• **Exercise requirements**
Restate word for word the lines that begin the listing and end with the line holding "16), 'pedestal', M['iron'], t)".

• **Information provided**
— start —

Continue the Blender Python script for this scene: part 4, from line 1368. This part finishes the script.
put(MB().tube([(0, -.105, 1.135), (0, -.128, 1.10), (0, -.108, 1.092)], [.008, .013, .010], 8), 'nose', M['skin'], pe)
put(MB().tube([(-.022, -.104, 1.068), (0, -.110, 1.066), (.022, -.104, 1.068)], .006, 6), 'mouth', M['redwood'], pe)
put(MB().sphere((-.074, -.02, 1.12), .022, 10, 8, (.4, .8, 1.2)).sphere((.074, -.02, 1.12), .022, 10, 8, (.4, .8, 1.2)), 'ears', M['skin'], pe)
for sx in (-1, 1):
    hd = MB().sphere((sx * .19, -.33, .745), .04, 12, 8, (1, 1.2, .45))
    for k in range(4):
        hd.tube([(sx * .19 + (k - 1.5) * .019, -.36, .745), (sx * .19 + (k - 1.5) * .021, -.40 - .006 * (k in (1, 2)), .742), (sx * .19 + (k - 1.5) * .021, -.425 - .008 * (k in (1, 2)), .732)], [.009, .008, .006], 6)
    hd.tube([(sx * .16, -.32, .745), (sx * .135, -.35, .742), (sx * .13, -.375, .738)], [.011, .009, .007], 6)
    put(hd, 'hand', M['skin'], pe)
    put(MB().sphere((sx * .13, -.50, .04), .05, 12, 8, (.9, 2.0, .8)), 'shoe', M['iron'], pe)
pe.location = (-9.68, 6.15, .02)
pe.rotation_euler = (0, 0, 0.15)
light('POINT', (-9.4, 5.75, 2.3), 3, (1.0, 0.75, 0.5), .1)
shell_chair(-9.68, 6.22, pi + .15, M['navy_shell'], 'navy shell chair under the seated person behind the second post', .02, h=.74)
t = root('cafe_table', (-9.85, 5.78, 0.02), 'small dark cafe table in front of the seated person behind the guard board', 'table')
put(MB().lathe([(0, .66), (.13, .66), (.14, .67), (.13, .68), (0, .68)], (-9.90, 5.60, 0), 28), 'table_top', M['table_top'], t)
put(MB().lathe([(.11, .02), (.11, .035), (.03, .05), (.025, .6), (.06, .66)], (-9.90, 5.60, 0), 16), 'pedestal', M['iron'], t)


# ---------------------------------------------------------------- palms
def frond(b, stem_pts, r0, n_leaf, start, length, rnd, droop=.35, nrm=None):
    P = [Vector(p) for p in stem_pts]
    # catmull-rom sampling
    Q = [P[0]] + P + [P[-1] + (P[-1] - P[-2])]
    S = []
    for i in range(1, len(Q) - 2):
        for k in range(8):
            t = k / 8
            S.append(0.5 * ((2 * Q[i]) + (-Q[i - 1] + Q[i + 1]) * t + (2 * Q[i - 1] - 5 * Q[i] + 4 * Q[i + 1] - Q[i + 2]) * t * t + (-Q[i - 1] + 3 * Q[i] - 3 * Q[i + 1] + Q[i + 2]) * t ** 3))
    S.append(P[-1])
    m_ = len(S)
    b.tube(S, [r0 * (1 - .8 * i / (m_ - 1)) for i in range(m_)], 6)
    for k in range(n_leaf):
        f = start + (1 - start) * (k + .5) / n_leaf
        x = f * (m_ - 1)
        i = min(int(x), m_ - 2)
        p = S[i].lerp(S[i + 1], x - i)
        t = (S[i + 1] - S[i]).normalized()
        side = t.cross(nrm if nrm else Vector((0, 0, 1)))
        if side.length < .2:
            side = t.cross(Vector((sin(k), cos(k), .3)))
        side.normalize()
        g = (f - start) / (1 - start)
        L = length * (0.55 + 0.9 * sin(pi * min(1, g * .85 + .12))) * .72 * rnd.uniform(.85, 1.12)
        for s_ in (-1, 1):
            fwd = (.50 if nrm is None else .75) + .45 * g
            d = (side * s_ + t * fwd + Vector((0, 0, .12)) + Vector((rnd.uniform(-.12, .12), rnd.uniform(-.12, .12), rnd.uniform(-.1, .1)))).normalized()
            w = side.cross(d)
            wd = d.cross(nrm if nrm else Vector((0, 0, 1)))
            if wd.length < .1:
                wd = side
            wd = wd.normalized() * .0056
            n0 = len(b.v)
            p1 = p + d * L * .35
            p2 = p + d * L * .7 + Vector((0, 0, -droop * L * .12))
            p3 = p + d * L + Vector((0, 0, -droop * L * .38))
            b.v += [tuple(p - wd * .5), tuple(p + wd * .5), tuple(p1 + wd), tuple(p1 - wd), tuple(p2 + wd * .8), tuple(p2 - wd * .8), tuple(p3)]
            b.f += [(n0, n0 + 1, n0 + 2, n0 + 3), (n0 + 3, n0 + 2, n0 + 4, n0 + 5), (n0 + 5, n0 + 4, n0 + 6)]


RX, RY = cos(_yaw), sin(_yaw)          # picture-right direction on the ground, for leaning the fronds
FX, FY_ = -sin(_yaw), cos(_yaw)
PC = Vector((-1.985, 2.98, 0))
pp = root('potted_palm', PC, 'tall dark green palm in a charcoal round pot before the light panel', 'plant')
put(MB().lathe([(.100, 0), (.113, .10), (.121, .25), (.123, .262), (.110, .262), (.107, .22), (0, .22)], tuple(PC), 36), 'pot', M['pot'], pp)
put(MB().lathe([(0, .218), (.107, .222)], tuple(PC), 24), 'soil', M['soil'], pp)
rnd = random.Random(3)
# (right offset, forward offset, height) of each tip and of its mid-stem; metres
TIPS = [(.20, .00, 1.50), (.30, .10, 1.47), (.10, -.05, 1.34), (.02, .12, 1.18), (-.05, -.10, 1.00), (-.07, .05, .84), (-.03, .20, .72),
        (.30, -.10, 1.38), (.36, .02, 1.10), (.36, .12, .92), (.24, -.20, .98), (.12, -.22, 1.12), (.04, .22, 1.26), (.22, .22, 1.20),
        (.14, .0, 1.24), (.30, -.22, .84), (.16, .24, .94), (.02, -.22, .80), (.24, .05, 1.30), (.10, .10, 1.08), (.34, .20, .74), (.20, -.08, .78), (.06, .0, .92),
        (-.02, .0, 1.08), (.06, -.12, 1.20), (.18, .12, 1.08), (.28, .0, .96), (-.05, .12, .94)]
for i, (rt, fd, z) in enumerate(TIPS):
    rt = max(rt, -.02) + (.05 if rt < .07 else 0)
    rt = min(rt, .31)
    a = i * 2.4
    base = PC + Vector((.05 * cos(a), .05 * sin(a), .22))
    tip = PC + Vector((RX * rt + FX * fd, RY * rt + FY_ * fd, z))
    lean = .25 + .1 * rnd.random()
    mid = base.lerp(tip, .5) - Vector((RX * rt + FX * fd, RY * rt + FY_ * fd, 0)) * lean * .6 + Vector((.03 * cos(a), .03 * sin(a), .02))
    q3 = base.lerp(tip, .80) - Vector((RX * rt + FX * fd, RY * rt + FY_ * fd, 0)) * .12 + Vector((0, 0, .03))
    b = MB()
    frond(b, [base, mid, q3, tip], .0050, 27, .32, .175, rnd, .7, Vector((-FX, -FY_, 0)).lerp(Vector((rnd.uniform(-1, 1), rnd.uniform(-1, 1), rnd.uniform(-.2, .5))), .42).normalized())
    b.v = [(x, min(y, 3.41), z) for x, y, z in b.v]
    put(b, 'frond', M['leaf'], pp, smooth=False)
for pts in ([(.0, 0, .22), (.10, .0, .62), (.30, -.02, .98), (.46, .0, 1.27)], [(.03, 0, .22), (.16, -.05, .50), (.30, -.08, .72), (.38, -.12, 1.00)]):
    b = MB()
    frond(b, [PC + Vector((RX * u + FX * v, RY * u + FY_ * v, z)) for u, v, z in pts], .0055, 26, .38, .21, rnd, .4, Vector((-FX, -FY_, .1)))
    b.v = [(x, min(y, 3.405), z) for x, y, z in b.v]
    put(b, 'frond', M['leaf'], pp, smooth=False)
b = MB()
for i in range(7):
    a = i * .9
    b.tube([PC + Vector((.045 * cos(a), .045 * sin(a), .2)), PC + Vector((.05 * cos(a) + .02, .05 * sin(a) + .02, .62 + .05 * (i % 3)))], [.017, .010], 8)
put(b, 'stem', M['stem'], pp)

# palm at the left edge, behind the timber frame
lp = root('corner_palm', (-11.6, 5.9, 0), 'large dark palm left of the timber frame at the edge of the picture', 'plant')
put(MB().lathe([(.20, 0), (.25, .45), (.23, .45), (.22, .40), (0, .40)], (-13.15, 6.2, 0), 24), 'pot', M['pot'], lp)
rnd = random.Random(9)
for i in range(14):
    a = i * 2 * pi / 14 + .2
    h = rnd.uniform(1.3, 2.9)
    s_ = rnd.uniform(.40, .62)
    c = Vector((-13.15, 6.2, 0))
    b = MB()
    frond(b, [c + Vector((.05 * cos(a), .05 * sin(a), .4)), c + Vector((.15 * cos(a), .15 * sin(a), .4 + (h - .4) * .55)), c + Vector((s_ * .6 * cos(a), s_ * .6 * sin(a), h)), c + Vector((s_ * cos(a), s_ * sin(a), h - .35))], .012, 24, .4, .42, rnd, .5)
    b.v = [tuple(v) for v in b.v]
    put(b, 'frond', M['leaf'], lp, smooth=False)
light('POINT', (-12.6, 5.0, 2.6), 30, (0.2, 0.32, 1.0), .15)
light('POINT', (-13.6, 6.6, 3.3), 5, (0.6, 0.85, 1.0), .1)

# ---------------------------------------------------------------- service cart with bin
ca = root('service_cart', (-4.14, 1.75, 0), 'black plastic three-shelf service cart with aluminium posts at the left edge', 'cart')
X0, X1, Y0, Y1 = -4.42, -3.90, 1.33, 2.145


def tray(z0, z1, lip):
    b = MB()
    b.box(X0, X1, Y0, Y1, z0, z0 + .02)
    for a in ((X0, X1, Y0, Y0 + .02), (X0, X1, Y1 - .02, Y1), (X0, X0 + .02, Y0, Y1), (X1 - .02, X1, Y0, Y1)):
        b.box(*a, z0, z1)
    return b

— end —

• **Output for this task**
Continue the Blender Python script for this scene: part 4, from line 1368. This part finishes the script.
put(MB().tube([(0, -.105, 1.135), (0, -.128, 1.10), (0, -.108, 1.092)], [.008, .013, .010], 8), 'nose', M['skin'], pe)
put(MB().tube([(-.022, -.104, 1.068), (0, -.110, 1.066), (.022, -.104, 1.068)], .006, 6), 'mouth', M['redwood'], pe)
put(MB().sphere((-.074, -.02, 1.12), .022, 10, 8, (.4, .8, 1.2)).sphere((.074, -.02, 1.12), .022, 10, 8, (.4, .8, 1.2)), 'ears', M['skin'], pe)
for sx in (-1, 1):
    hd = MB().sphere((sx * .19, -.33, .745), .04, 12, 8, (1, 1.2, .45))
    for k in range(4):
        hd.tube([(sx * .19 + (k - 1.5) * .019, -.36, .745), (sx * .19 + (k - 1.5) * .021, -.40 - .006 * (k in (1, 2)), .742), (sx * .19 + (k - 1.5) * .021, -.425 - .008 * (k in (1, 2)), .732)], [.009, .008, .006], 6)
    hd.tube([(sx * .16, -.32, .745), (sx * .135, -.35, .742), (sx * .13, -.375, .738)], [.011, .009, .007], 6)
    put(hd, 'hand', M['skin'], pe)
    put(MB().sphere((sx * .13, -.50, .04), .05, 12, 8, (.9, 2.0, .8)), 'shoe', M['iron'], pe)
pe.location = (-9.68, 6.15, .02)
pe.rotation_euler = (0, 0, 0.15)
light('POINT', (-9.4, 5.75, 2.3), 3, (1.0, 0.75, 0.5), .1)
shell_chair(-9.68, 6.22, pi + .15, M['navy_shell'], 'navy shell chair under the seated person behind the second post', .02, h=.74)
t = root('cafe_table', (-9.85, 5.78, 0.02), 'small dark cafe table in front of the seated person behind the guard board', 'table')
put(MB().lathe([(0, .66), (.13, .66), (.14, .67), (.13, .68), (0, .68)], (-9.90, 5.60, 0), 28), 'table_top', M['table_top'], t)
put(MB().lathe([(.11, .02), (.11, .035), (.03, .05), (.025, .6), (.06, .66)], (-9.90, 5.60, 0), 16), 'pedestal', M['iron'], t)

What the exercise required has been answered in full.